Other changes in Eudora in the past two decades include the additions of the Eudora Community and Aquatic Center in 2007, the new Eudora Elementary School in 2009, the Convention and Visitor's Bureau in 2015 and the Parks and Recreation Foundation in 2016. In 2010, Eudora became a city of the second class.


In forming the next comprehensive plan for Eudora, Herring said some of the goals from the prior plan, such as growing in a controlled and sustainable way, are still ongoing aspirations that serve as a guide.

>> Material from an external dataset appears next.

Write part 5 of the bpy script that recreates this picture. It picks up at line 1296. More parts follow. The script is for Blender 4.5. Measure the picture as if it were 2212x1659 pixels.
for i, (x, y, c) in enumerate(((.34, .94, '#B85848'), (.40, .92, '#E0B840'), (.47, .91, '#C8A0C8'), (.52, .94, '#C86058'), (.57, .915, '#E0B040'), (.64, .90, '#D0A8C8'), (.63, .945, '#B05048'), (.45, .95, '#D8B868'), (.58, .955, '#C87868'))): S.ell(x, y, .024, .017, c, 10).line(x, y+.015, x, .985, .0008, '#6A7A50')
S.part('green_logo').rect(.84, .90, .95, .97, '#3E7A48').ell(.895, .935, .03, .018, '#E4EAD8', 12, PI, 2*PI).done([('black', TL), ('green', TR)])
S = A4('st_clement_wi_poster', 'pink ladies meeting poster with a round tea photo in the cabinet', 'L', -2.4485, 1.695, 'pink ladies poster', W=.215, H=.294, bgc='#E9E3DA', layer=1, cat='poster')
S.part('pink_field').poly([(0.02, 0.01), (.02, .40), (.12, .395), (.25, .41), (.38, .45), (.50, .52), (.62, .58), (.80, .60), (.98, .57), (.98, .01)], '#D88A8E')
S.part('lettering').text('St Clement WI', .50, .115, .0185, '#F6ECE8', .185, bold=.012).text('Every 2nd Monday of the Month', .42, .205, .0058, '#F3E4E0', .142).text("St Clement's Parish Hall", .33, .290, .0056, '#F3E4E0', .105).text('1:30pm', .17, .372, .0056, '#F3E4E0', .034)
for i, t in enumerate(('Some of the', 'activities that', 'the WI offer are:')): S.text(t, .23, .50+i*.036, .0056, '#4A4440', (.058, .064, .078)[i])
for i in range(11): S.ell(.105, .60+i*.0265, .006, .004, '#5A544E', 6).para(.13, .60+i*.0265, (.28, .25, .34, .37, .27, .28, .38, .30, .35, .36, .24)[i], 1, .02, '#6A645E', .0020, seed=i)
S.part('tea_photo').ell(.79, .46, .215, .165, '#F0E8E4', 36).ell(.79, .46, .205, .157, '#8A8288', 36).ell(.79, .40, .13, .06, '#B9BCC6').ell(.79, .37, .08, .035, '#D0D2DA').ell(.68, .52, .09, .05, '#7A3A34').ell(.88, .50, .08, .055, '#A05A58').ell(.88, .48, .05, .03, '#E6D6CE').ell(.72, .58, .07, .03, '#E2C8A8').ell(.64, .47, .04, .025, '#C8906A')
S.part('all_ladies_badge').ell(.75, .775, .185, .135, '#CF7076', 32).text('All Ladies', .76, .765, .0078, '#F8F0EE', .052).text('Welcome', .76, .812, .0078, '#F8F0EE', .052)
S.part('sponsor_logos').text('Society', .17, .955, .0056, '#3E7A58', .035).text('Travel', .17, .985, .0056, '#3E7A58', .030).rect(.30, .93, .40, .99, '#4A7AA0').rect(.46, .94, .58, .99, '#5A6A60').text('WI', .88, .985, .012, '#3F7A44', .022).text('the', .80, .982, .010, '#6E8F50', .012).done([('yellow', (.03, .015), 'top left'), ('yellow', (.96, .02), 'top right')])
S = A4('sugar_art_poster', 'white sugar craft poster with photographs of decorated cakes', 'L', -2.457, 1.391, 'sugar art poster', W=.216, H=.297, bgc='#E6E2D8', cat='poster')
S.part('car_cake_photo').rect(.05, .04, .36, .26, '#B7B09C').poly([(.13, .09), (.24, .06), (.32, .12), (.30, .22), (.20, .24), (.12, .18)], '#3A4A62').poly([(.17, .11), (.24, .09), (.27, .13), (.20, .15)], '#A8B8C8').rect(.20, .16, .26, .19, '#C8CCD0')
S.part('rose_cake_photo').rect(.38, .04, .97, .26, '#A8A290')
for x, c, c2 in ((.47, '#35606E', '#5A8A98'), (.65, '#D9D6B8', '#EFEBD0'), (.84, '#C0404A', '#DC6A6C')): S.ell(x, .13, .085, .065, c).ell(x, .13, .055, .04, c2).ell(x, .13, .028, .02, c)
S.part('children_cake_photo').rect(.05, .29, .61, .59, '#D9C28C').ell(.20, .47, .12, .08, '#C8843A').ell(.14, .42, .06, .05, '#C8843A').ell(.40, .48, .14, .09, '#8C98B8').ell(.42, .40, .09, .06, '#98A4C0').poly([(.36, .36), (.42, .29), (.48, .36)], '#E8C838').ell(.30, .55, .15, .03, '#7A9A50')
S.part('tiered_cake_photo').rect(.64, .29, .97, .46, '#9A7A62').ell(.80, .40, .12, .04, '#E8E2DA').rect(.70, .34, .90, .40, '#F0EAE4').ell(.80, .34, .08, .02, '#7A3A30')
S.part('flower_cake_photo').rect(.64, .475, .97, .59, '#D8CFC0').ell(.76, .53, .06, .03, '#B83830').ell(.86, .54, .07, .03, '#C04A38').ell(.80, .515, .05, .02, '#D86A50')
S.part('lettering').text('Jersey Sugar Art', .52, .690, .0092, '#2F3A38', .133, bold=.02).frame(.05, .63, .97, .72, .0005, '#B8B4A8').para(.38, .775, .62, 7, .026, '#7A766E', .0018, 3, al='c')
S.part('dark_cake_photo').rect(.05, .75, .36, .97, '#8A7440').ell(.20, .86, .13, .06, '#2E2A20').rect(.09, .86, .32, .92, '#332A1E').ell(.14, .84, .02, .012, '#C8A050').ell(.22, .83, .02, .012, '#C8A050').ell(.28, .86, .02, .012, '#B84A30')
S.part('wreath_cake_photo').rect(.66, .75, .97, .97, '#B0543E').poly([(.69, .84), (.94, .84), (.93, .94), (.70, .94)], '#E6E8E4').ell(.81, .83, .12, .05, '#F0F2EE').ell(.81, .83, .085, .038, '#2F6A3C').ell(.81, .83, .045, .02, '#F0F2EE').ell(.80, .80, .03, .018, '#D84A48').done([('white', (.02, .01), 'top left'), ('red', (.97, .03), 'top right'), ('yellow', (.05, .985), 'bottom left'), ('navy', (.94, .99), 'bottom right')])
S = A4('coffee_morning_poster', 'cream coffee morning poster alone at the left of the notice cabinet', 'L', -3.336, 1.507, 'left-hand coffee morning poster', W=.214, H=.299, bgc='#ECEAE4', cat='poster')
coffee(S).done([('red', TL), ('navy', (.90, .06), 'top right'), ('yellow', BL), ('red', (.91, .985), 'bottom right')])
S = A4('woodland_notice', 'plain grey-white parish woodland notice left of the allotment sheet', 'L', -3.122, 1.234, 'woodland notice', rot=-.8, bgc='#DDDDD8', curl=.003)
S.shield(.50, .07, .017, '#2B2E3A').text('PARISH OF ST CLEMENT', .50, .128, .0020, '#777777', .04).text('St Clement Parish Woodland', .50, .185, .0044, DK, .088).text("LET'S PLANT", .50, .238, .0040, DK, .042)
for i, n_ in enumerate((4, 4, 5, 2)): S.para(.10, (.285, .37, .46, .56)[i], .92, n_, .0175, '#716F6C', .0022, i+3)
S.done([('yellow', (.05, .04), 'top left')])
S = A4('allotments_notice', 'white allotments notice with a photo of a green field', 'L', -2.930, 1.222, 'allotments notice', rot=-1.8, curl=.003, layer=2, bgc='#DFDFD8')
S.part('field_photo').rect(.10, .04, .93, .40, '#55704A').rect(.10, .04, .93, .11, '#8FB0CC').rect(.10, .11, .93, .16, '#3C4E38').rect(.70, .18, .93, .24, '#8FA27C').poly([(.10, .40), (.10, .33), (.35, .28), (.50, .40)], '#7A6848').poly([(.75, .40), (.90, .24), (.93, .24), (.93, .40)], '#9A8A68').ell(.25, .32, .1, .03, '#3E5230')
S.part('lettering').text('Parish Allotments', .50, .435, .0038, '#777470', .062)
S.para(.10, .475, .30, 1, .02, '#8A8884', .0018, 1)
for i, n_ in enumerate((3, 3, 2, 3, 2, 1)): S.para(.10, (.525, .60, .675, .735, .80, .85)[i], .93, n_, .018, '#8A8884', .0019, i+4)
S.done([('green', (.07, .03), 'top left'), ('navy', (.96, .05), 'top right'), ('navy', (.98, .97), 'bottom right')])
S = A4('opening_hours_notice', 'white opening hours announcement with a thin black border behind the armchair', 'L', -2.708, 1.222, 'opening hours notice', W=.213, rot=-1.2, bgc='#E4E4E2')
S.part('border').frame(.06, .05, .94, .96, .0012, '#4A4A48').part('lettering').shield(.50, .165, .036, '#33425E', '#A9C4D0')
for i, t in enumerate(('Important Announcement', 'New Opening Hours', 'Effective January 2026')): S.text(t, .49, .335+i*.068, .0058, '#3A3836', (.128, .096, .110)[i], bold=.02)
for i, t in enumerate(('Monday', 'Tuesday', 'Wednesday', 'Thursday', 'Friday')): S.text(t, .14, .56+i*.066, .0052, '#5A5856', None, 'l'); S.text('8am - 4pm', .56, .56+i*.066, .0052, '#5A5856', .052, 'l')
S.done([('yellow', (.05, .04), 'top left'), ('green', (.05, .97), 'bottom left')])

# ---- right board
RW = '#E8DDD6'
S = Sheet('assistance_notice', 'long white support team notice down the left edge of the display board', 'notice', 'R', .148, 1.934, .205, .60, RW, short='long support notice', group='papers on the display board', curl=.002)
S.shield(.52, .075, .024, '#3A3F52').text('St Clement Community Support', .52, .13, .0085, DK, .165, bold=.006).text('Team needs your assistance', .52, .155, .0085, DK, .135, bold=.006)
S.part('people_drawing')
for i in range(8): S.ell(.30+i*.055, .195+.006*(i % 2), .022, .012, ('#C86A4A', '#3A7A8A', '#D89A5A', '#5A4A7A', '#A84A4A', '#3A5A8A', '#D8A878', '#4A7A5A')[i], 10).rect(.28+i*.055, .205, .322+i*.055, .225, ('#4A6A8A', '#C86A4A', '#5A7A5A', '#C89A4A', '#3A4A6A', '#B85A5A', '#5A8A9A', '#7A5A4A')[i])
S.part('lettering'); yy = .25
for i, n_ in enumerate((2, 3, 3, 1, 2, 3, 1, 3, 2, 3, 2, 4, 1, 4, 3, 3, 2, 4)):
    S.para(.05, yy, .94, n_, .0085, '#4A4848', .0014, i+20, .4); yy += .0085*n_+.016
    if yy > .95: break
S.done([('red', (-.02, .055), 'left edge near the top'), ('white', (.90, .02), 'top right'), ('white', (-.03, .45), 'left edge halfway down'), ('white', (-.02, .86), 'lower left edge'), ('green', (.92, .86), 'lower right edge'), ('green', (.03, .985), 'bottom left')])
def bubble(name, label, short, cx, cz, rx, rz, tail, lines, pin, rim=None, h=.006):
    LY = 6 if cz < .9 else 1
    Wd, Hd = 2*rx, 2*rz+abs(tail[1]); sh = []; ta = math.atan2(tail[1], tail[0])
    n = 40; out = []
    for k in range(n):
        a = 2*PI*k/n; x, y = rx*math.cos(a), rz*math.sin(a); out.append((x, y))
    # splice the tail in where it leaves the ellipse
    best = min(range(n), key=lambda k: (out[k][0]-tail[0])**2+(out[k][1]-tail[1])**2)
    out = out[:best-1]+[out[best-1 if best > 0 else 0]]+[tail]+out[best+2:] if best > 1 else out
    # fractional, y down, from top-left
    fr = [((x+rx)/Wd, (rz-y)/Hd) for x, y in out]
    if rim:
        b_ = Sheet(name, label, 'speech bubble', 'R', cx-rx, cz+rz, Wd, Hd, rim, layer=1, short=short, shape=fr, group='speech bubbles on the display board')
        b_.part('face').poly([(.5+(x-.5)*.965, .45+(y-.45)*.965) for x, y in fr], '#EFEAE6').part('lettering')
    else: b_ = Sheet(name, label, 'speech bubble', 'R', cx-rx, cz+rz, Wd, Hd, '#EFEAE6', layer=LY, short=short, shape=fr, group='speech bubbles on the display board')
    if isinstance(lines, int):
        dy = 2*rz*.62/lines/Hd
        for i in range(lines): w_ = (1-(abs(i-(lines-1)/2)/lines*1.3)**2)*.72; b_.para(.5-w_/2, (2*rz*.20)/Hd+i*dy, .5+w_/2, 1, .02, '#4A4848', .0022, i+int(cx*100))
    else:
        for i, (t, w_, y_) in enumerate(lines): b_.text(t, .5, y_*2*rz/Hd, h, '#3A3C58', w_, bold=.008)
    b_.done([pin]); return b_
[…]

"I don't know that you will ever find a community that has completed their comprehensive plan," Herring said. "It's like this moving target that's always moving. We've definitely achieved or made progress on some of the goals, but most of the goals if you look at our existing comprehensive plan are not things that you just check off."


Herring said the desire for responsible control over growth is an ongoing influence in planning Eudora’s future.


"I think that the comprehensive plan in 2003 was a response to feeling like 'what just hit us?'" Herring said. "And we don't want to be unprepared again."